**YOUR GOAL:** Repeat exactly the lines from the one containing "were 1280x720 pixels." through the one containing "tv.v = tv.v;", both lines included, please, without any other lines.

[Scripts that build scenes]
·····
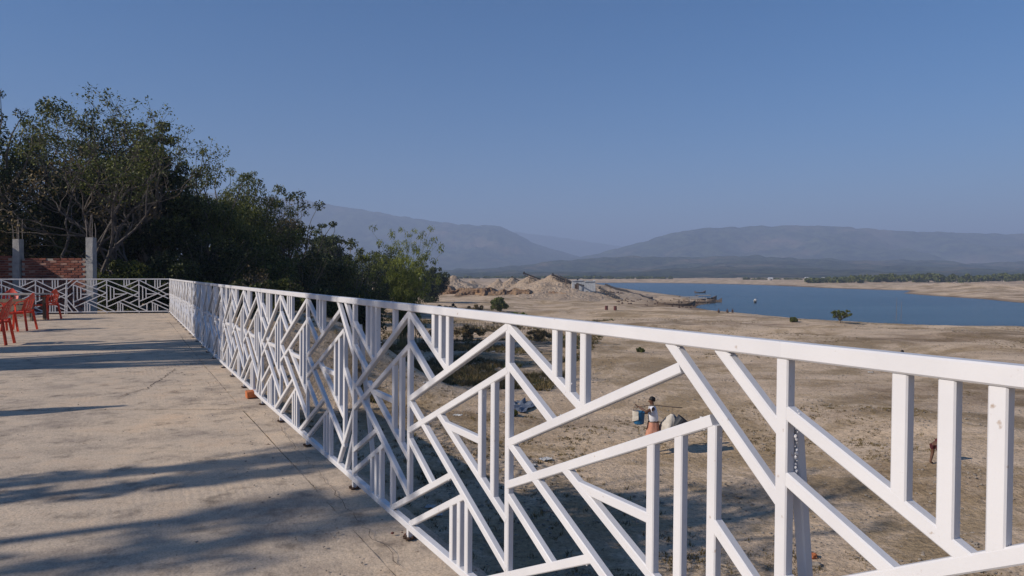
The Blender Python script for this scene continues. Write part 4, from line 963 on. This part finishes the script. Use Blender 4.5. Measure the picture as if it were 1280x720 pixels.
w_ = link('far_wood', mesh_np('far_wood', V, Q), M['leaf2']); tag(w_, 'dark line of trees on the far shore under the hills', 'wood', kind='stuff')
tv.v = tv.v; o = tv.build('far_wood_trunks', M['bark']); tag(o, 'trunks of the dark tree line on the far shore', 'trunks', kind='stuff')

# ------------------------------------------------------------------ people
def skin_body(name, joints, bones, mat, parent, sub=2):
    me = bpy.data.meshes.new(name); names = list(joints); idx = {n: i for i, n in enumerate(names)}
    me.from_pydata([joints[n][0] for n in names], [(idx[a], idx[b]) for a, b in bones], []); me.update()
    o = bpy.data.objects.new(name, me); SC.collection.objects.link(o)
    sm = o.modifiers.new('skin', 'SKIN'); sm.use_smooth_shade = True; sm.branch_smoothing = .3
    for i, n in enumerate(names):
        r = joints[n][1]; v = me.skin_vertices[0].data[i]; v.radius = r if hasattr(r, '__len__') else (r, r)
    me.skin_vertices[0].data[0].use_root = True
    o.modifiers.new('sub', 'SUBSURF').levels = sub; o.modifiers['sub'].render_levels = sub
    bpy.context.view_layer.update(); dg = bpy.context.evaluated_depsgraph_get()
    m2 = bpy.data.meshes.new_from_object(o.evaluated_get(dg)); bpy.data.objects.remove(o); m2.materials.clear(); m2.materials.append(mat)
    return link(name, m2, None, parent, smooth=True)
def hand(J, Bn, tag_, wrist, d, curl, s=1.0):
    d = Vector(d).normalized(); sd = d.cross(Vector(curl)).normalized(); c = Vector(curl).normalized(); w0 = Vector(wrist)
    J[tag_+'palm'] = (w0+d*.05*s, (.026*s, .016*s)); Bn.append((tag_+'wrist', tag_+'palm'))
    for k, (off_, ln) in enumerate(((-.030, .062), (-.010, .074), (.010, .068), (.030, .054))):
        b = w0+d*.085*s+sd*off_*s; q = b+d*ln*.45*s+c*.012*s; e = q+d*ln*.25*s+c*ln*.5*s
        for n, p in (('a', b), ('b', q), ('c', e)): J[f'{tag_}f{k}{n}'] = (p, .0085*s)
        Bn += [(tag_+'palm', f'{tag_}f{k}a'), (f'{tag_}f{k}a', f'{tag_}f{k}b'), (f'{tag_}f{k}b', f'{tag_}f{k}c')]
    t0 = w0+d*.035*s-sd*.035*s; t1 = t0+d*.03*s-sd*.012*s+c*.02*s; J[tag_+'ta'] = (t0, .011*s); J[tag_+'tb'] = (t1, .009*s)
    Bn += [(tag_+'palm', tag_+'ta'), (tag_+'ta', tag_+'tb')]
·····
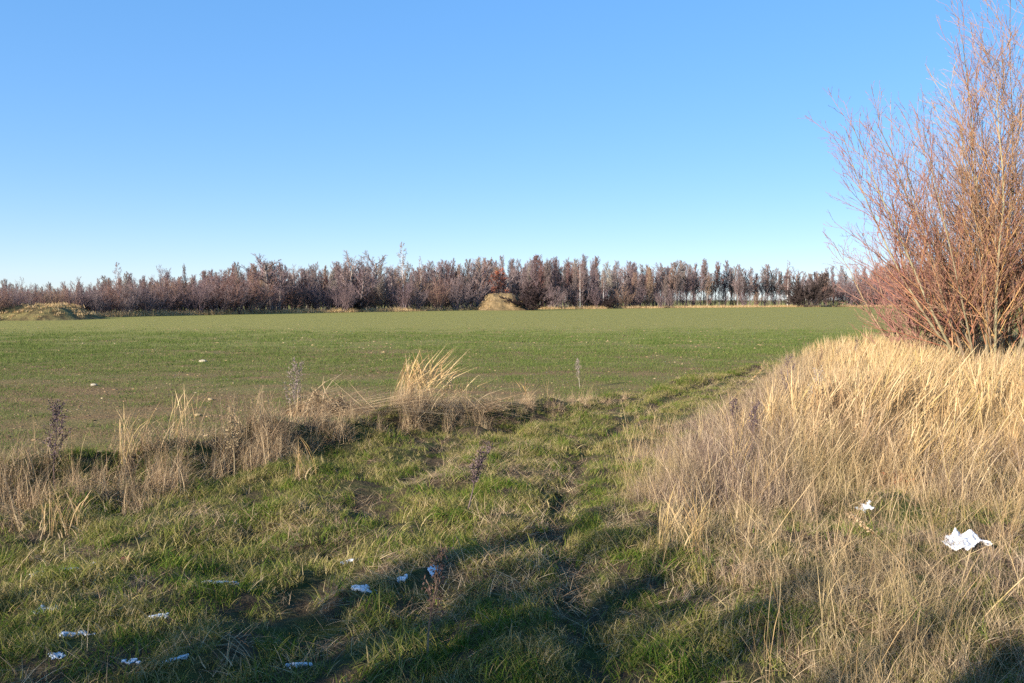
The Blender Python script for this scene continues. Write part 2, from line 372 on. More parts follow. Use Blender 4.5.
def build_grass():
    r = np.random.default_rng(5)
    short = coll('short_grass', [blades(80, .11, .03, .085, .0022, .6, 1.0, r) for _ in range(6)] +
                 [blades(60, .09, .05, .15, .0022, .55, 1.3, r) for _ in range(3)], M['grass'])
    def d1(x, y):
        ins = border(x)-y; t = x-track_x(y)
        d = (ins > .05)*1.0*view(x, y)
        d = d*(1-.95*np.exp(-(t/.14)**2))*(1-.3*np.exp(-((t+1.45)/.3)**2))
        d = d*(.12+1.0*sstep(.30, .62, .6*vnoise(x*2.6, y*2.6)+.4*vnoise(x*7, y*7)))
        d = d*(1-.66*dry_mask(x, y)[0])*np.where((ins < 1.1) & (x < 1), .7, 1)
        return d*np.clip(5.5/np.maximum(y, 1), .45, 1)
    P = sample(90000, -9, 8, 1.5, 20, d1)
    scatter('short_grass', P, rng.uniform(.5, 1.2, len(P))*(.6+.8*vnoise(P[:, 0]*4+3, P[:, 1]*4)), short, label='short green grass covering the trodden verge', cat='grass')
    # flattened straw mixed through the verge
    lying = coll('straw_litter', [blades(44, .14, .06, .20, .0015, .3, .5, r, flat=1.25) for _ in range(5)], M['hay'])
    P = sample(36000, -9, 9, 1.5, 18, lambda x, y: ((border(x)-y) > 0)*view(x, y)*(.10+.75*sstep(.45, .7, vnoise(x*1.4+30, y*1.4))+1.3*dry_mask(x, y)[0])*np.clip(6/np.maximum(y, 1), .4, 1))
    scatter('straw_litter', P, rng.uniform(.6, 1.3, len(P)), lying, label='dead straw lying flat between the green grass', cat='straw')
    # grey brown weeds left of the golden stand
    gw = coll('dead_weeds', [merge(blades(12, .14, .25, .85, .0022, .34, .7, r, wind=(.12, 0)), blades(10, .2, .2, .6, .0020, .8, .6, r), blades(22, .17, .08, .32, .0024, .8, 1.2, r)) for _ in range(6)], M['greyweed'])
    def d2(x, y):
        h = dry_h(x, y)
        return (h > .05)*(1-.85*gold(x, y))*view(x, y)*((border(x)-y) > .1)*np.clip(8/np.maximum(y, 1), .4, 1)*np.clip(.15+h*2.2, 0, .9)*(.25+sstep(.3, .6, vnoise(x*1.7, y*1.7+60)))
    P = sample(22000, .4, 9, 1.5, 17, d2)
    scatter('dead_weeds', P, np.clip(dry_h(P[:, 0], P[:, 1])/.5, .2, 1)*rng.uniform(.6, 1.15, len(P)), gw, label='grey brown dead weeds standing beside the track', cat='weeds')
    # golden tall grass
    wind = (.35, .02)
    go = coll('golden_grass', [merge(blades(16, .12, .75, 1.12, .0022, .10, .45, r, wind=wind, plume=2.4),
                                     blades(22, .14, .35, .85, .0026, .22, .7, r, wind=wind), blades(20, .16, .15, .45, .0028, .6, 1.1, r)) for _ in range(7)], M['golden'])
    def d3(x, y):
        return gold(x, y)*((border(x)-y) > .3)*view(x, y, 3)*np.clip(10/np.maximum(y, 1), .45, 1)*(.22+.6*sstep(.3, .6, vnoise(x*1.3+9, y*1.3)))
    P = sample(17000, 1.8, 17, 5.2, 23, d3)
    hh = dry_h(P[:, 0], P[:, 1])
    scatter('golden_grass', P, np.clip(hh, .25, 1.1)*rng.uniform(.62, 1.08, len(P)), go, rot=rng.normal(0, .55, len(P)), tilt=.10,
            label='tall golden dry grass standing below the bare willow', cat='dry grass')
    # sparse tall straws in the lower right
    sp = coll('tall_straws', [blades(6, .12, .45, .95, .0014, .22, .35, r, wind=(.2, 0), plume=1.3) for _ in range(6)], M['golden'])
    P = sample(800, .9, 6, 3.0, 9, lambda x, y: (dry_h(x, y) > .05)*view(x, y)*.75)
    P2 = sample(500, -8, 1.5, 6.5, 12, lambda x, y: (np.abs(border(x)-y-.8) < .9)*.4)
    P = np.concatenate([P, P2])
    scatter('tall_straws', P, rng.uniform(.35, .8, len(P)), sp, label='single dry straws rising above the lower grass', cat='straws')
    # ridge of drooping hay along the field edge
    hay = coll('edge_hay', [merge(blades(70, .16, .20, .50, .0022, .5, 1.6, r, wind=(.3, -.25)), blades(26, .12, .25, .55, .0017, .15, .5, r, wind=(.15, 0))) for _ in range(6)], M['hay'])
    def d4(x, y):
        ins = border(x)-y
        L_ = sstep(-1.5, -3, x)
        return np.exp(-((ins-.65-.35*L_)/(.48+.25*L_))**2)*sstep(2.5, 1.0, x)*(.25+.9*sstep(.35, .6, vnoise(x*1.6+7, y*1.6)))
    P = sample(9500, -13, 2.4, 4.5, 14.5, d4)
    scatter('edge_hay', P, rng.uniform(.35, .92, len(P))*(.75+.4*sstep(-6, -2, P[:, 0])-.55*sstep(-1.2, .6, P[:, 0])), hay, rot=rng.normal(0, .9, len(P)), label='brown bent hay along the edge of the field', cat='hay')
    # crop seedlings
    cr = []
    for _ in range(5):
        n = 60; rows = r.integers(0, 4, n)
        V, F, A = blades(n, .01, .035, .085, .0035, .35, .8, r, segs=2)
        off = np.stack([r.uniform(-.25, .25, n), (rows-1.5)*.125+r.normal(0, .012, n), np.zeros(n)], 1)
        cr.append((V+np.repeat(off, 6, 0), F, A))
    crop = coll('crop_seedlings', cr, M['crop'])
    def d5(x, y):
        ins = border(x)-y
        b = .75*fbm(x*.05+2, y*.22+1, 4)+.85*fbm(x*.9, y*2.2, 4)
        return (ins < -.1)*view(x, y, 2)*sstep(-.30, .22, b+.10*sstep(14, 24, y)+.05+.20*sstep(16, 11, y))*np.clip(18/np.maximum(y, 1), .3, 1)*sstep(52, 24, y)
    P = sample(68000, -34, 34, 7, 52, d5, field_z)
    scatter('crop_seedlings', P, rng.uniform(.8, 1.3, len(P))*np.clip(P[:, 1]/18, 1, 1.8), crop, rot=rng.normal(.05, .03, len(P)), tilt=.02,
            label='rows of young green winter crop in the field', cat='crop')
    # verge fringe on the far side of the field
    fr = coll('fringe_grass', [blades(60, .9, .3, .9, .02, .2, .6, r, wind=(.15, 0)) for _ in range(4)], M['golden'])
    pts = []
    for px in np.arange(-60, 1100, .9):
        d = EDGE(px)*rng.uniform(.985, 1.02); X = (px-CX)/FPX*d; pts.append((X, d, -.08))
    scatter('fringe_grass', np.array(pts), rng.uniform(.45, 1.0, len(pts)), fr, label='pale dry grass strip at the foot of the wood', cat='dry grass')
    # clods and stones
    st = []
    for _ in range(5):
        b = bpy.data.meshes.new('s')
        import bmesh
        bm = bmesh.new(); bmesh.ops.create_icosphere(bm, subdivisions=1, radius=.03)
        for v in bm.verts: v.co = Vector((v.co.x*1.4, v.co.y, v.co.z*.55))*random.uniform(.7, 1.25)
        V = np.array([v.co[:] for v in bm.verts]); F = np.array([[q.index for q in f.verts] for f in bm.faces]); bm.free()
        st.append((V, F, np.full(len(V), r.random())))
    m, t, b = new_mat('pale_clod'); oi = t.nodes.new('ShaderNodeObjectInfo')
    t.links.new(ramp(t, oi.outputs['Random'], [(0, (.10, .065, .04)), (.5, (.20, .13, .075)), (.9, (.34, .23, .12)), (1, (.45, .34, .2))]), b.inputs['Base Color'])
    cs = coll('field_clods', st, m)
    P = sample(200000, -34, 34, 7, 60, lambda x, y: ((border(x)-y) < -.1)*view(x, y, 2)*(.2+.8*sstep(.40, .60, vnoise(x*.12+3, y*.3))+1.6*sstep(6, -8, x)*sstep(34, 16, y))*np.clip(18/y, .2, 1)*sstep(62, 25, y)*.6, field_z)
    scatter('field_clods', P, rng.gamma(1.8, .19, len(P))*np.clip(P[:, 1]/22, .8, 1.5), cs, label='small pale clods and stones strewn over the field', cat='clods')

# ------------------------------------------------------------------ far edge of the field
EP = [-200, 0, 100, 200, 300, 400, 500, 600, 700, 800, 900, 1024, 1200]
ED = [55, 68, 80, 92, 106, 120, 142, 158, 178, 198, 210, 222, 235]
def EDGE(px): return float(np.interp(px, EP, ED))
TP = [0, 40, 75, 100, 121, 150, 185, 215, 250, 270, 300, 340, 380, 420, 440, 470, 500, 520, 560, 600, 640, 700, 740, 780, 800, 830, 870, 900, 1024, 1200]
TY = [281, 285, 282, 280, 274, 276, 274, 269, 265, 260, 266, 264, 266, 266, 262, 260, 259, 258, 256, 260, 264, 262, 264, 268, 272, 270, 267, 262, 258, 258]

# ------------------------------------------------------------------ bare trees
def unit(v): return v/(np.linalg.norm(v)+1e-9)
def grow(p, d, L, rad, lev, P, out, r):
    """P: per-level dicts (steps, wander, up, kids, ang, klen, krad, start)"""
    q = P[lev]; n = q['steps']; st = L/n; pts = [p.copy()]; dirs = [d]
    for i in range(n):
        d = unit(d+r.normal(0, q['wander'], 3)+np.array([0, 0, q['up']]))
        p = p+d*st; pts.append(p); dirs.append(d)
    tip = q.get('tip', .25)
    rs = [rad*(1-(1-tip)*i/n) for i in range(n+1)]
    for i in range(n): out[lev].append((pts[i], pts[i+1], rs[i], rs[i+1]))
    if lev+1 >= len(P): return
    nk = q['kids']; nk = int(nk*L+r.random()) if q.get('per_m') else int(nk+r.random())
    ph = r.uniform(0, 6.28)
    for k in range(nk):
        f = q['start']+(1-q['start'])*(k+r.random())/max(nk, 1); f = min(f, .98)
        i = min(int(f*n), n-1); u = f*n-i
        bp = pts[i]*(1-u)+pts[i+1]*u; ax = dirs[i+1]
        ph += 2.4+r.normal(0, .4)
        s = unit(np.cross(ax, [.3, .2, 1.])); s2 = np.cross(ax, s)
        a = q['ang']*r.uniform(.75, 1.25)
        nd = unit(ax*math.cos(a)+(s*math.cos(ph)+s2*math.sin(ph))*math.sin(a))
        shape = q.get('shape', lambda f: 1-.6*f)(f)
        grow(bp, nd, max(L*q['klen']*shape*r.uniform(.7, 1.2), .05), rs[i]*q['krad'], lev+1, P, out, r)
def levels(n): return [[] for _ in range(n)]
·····
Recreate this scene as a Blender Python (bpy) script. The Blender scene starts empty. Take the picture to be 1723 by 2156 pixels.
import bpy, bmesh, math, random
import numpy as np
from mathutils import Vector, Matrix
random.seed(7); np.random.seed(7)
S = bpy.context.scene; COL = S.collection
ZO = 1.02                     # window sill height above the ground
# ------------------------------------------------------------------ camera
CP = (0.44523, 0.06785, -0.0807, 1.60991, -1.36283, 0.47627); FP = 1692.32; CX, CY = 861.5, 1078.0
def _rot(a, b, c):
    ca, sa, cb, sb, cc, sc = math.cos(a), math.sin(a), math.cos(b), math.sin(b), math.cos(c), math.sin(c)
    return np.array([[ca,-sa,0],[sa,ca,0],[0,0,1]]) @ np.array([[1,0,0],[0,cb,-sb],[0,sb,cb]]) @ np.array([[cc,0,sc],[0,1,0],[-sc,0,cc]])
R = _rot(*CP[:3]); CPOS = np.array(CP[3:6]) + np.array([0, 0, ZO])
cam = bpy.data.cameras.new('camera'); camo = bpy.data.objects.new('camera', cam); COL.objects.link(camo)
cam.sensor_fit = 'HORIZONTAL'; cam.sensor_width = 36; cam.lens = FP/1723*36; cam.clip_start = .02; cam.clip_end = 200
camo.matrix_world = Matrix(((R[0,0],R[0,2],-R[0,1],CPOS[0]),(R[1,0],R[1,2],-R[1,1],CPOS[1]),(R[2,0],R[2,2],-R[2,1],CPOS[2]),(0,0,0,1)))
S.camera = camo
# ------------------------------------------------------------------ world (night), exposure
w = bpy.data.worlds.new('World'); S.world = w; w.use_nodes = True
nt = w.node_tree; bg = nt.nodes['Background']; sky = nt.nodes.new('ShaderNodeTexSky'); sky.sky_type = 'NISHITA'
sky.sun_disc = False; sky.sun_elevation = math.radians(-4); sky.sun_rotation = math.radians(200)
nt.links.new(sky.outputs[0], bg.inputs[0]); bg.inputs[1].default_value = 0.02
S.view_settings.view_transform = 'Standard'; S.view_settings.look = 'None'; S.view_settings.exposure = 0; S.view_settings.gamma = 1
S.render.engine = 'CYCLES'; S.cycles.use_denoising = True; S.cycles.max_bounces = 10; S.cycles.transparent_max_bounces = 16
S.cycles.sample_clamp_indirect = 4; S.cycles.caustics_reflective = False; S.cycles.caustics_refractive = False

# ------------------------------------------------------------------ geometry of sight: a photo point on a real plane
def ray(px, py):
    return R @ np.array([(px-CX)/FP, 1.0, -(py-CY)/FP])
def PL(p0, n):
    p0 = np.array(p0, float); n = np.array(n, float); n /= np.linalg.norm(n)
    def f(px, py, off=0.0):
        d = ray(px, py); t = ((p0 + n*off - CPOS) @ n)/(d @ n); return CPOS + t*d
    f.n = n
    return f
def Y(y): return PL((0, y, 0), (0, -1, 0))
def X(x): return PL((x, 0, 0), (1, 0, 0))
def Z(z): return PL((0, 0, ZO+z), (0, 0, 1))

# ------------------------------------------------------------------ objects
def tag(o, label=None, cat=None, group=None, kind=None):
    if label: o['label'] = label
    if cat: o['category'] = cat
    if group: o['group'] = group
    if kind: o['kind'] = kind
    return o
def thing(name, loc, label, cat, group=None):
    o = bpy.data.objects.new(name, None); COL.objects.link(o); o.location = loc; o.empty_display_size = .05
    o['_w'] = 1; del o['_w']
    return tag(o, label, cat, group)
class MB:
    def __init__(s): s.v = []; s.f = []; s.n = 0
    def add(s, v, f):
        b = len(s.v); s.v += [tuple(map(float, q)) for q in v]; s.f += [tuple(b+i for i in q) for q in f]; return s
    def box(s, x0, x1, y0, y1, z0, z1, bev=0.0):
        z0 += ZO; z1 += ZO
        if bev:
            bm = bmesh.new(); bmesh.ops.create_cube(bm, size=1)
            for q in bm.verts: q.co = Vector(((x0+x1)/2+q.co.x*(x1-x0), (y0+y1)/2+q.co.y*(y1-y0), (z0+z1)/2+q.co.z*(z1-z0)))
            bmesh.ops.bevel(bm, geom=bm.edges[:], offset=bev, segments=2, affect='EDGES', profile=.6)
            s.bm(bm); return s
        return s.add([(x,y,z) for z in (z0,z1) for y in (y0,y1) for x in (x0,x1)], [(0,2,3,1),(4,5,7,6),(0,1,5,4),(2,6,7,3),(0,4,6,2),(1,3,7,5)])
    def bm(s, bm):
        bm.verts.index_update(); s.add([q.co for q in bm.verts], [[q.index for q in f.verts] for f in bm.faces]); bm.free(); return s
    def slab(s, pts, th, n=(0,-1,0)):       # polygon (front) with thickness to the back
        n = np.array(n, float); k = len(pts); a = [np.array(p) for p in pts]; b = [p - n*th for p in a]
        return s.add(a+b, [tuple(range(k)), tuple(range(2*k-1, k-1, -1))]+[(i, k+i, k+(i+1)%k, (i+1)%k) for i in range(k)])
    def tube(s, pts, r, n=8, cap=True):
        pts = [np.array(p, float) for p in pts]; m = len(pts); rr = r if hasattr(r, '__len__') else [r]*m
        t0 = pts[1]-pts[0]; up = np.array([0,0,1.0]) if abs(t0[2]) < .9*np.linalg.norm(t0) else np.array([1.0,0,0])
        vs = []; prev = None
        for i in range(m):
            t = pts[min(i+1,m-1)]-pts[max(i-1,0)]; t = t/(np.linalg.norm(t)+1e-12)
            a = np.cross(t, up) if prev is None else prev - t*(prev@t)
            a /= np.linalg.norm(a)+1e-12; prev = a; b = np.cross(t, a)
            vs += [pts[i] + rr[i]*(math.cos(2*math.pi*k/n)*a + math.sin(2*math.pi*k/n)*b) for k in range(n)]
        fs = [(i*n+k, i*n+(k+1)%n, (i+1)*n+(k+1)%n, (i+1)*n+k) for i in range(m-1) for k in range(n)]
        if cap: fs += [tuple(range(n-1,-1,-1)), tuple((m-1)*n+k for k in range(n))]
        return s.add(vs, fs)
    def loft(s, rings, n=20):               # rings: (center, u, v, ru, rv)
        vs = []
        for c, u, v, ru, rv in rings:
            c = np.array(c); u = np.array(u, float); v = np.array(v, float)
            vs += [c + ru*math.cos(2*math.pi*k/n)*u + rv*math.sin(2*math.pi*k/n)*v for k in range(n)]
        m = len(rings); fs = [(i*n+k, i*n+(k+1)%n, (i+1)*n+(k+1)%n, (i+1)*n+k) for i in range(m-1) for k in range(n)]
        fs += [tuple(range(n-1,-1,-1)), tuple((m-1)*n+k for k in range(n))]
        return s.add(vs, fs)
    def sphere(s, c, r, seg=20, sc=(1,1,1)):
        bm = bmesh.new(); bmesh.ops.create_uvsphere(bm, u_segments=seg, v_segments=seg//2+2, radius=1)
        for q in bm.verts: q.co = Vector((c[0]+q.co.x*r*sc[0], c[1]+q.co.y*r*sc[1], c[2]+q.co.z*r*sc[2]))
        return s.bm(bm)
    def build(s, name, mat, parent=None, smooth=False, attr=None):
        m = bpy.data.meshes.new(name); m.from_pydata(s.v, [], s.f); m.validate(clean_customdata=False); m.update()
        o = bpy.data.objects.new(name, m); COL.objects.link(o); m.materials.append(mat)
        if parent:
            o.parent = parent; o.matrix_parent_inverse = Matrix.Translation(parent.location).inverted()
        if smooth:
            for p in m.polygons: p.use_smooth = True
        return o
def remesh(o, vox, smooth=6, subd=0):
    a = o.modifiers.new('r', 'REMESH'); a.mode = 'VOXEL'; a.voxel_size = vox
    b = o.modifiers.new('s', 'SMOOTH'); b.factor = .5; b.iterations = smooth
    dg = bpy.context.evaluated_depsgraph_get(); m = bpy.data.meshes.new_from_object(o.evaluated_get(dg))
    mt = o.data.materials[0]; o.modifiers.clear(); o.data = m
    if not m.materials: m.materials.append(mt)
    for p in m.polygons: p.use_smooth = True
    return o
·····
**SOLUTION FOR THIS TASK:**
The Blender Python script for this scene continues. Write part 4, from line 963 on. This part finishes the script. Use Blender 4.5. Measure the picture as if it were 1280x720 pixels.
w_ = link('far_wood', mesh_np('far_wood', V, Q), M['leaf2']); tag(w_, 'dark line of trees on the far shore under the hills', 'wood', kind='stuff')
tv.v = tv.v; o = tv.build('far_wood_trunks', M['bark']); tag(o, 'trunks of the dark tree line on the far shore', 'trunks', kind='stuff')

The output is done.